Brown Sound

Butcher Brown doesn’t want its music pigeonholed by the jazz label.

Stepping into the modest, one-story house shared by bandmates Devonne Harris, Andrew Randazzo and Keith Askey feels like walking directly into a huge recording studio. The kitchen, bathroom and other amenities are incidental to the enormous amount of living space that their recording studio, Jellowstone, occupies in the home.

There are the predictable posters throughout the place: tasteful musical stuff like Miles Davis at Birdland, Jimi Hendrix, Ella Fitzgerald. A large “Pulp Fiction” movie poster hangs in the kitchen.

Gathered around their kitchen table to discuss the new Butcher Brown album, as well as their upcoming headlining show at the Camel, a bespectacled Devonne Harris, aka DJ Harrison, is joined by guitarist Askey and Randazzo, who plays bass.

They’ve known each other since their days studying jazz at Virginia Commonwealth University. A fourth member, drummer Corey Fonville, maintains an apartment in Richmond but is in New Orleans working on music with Grammy-nominated jazz trumpeter Christian Scott.

Butcher Brown’s debut full-length, “All Purpose Music,” was released in October.

“It was the music that we all grew up listening to and we all liked,” Harris says in describing the album, which features contributions from Grammy-winning trumpeter Nicholas Payton, saxophonist Marcus Tenney and popular soul singer Jon Bibbs.

After several years of touring and releasing free EPs, the band began work on its first studio album around the beginning of the year. “Since we already had everything set up from the “Numbers” session (Nicholas Payton’s new album, which was recorded at Jellowstone Studios), we went in there in January and just wrote tunes on the spot.”

“We all had ideas that we brought to the table,” Harris continues. “I think vinyl records and older music played a big part in it too.” Indeed, a shared love for the analog era and the dusty records of lore connects this quartet of 20-somethings. Yet their backgrounds and musical tastes are varied. Askey, for example, wasn’t really brought up on ’70s soul music and jazz fusion, as much as he was on Led Zeppelin and Jimi Hendrix. “A lot of classic rock stuff, those are the records I grew up listening to,” he says.

One thing they have in common is their dislike of the jazz label — at least as it pertains to their music. And that’s despite all of them having jazz chops from their schooling and at the least informing much of their new music with it. But it isn’t everything.

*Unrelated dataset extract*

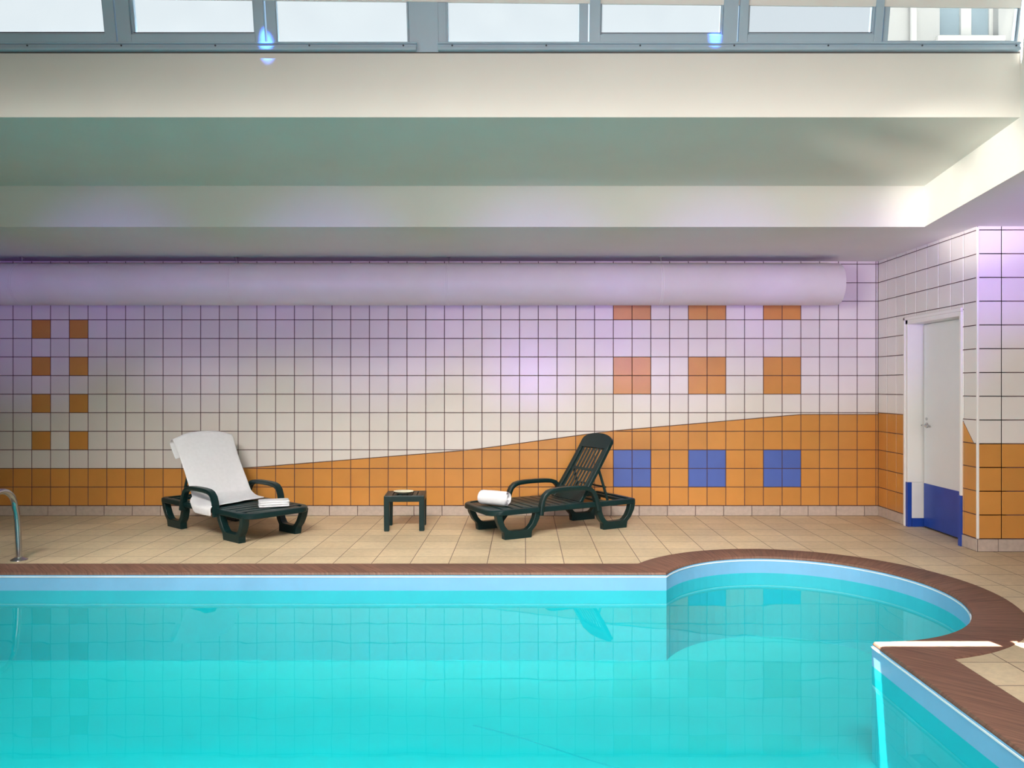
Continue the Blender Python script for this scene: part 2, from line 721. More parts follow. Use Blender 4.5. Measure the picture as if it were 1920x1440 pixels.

“It’s kind of a gumbo. … We put everything in there,” Fonville says. “When we feel like it, we tap into this or that.” He eventually refers to the group’s aesthetic as “just black soul: soul funk music with a rock flavor to it.”

Whatever they call it, it’s clearly connecting with a broader public beyond the obvious people who dig the sound locally. “All Purpose Music,” through Devonne’s Jellowstone label partnership with the esteemed Philadelphia-based Ropeadope Records, has received national distribution and related attention. That buzz, especially in urban tastemaker circles, is leading to a lot more bookings in 2015, including high-profile dates at next year’s Art of Cool Fest in Durham, North Carolina, and the world-famous arts festival, South by Southwest, in Austin, Texas.

“At some points it’s surreal how much of our music gets out there now, compared to where we were a year ago,” Harris says. The success reflects the new potential in a largely digital age for artists outside of the typically identified major markets to compete. Location isn’t nearly as important as it once was. Nevertheless, they’re happy to boldly represent Virginia. Album cuts such as “Country Boys” and “Powhatan” speak directly to their local sensibilities.

“We all want to represent Virginia — it’s not like we’re waiting to get out of here and have our big break in Los Angeles or New York,” Randazzo says. “Even popular music that does well gets forgotten, so I think it would be winning if we just don’t get forgotten.” S

Butcher Brown performs with Avers and Sam Reed Syndicate on Saturday, Dec. 27, at 8 p.m. at the Camel. Tickets cost $7. thecamel.org.